The industry has repeatedly faced criticism stemming from its West African cocoa supply: While global profits are in the billions, cocoa production in West Africa has been blamed for impoverishing cocoa farmers, relying on widespread child labor and, in part, the deforestation of millions of acres.

The typical farm family makes as little as $2,400 annually, and, according to a 2015 U.S. Labor Department report, more than 2 million children were engaged in dangerous labor in West African cocoa-growing regions. While most of the child laborers on West African cocoa farms are working on family plots, thousands are believed to have been trafficked from other African countries. Washington Post journalists spoke with a dozen such children during a trip in March.

Exactly how the governments’ proposed cocoa price floor would alleviate farmer poverty, however, is unclear.

In Ghana and Ivory Coast, the cocoa harvest is highly regulated and critical to the economy: In Ghana, a government board sets the price and then sells the cocoa to exporters, typically at higher prices. In Ivory Coast, cocoa exports are heavily taxed.

In sketching out the proposal last month, the government did not disclose how much of the higher price would go to farmers. Nor did the presentation discuss how the countries would prevent the higher price from spurring surpluses and more deforestation, which already has spread into national parks.

“Hershey has long supported programs and initiatives that improve the livelihoods of farmers,” Hershey spokesman Jeff Beckman said by email. “So we look forward to seeing more substantive details on these proposals before commenting on the plans.”

“We support moves by governments to intervene to achieve a higher price so long as this results in a sustainable increase paid to the farmer and is supported with governance to ensure there is no further expansion of land use to grow cocoa,” Mars said in a statement.

Groups seeking to eradicate child labor on West African cocoa farms praised the move, noting that the price hike could reduce the economic desperation that leads to child labor.

While the proposed price increase is too small to eliminate farmer poverty, the modesty of the price increase means that the world’s cocoa buyers are less likely to turn to other sources for cocoa.

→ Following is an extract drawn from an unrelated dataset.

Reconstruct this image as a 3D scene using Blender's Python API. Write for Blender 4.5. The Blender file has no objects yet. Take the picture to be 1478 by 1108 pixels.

“The $2,600 per ton they have proposed is not a strange number — they were paying that a few years ago,” said Antonie Fountain, managing director of the Voice Network, an umbrella group seeking to end child labor in the cocoa industry. “It won’t break the bank.”

At a presentation on the proposal last month, the governments presented a chart showing industry profits ranging between $10 billion and $20 billion annually, despite dips in the cocoa price.

Exactly how much farmer incomes would have to rise to eliminate child labor on cocoa farms has been a matter of debate. A few small companies have raised the prices they pay for cocoa by as much as 40 percent.

An academic analysis published last month found that raising the prices paid to farmers by 12 percent could eliminate the worst forms of child labor in Ghana.

Jeff Luckstead, a University of Arkansas professor and co-author of the analysis, said that the 12 percent increase would not eliminate poverty but that it would be enough to compensate a farmer for the loss of child labor.

“You can’t just tell people to reduce child labor because that will just force them deeper into poverty,” Luckstead said. “Raising prices would be an inducement to give up child labor.”

The biggest challenge to the cocoa cartel, however, might simply be the forces of world economics. While OPEC, the oil cartel, has had success, several other commodity cartels — including those for tin and coffee — began with high hopes but struggled after the higher prices led to more competition.

Farmers, meanwhile, have offered varying opinions on the proposal. While they generally favor raising prices, at least one farmers group would prefer that the governments get out of the cocoa business — and stop acting as an intermediary between cocoa farmers and the world market. Warren Sako, secretary general of a group called the World Cocoa Farmers Organization, said his group would prefer to be able to negotiate directly with world markets.

“Why should the government set the price?” Sako said. “Cocoa is produced by millions of individuals, independent cocoa farmers. The government should not be setting prices for which they do not grow.”